Mr. and Mrs. Craig from Hannibal, Missouri. Mr. and Mrs. LaMotte from Utica, New York. Mr. and Mrs. West from Burnsville, Minnesota. They’d been coming to McCracken’s office for the past month or so with their paperwork in accordion files, their fear like resentment in their eyes, telling him the same story they had now recited three or four times to different, unhelpful officials. Two quarter-acre lots near Wilcox, no deed ever sent, just tax forms and a payment booklet. Eleven payments made, then the mortgage reassigned to something called the Bemis Corporation, then the news that there was no deed, not even a lot, or maybe there were three buyers for the same lot, all of them still responsible for the payments, the checks due each month to Bemis or First Bank of Michigan or Spectrum Enterprises or the Franklin Bank of Texas. McCracken would take down their statements on a carbon form. They had written letters, the buyers would tell him: to the land companies, to the Real Estate Department, to the attorney general, to HUD. Did they have copies of these letters? No, they had not thought to make copies of the letters.

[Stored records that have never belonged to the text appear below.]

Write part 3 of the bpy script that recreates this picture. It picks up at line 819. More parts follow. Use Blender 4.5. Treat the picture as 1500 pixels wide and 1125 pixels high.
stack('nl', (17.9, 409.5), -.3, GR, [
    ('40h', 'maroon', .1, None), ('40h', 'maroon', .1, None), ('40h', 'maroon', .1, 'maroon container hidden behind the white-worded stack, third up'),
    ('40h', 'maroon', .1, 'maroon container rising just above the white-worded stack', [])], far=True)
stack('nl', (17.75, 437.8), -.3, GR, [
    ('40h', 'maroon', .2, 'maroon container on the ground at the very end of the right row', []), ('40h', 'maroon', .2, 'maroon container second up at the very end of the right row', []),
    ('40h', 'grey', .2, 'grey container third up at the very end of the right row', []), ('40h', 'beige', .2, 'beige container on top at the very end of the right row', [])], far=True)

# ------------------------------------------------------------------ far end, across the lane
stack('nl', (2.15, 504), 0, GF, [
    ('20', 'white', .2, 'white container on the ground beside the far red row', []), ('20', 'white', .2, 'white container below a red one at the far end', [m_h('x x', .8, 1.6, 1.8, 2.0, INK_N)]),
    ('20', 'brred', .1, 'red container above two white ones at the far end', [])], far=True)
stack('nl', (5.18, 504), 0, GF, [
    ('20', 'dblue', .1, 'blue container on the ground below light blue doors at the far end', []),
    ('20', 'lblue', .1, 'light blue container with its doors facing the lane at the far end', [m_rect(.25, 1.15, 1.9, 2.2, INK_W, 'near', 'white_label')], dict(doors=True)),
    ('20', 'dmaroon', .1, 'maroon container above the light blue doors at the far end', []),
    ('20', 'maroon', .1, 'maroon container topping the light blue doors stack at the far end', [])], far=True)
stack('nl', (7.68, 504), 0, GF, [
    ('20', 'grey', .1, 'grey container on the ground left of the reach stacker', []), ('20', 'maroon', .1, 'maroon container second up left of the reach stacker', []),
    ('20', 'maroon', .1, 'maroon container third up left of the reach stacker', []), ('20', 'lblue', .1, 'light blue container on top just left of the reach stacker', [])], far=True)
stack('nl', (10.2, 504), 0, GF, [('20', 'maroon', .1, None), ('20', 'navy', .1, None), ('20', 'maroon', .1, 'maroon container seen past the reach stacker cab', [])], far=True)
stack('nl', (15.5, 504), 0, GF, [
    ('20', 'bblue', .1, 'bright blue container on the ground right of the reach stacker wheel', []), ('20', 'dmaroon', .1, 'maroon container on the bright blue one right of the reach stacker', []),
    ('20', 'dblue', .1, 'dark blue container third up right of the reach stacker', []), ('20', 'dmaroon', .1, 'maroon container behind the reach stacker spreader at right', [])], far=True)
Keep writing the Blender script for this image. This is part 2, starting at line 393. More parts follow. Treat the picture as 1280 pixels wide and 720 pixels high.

James Cornwall sat in the coffee shop, looking annoyed by some mild physical pain. He wore a linen suit with a tie and matching pocket square. He had ordered the steak sandwich, but he wasn’t eating it and it sat before him as if that had been his intention all along. “What did Serra tell you?” he asked.

McCracken lowered his gaze, then looked Cornwall in the eye. “He said he had permission to turn Warren in. That was the phrase he used. I guess he meant permission from who he works for.”

Cornwall looked across the restaurant, his eyes steady, sightless, his mouth a little open. They had always joked that Serra was “mini-Mafia,” but it had always been a joke.

McCracken opened his hand beside his plate. “I’m trying to help you,” he said. “I need a copy of the books. That’s the only way we can go forward.”

“I can’t do that. You know I can’t do that.”

“Then I’ll get a warrant.”

“I need to talk to you,” Cornwall said, standing in the doorway of the bedroom with his suit jacket still on, his unknotted tie around his neck. His wife lay in bed with the ten o’clock news on. He had talked to McCracken again — she knew and didn’t want to discuss it anymore. She scratched the back of her neck, watching President Nixon campaign.

“He said he wants a copy of the books,” Cornwall said. “He needs proof. I told him I couldn’t do it — if I did that, he’d have me in a corner.”

She moved her hand as if to brush something off the blanket. “So then we’re back where we started.”

“I was thinking I’d like to get out of Phoenix,” he said, clearing his throat. “I’d like us to move back to Eugene.”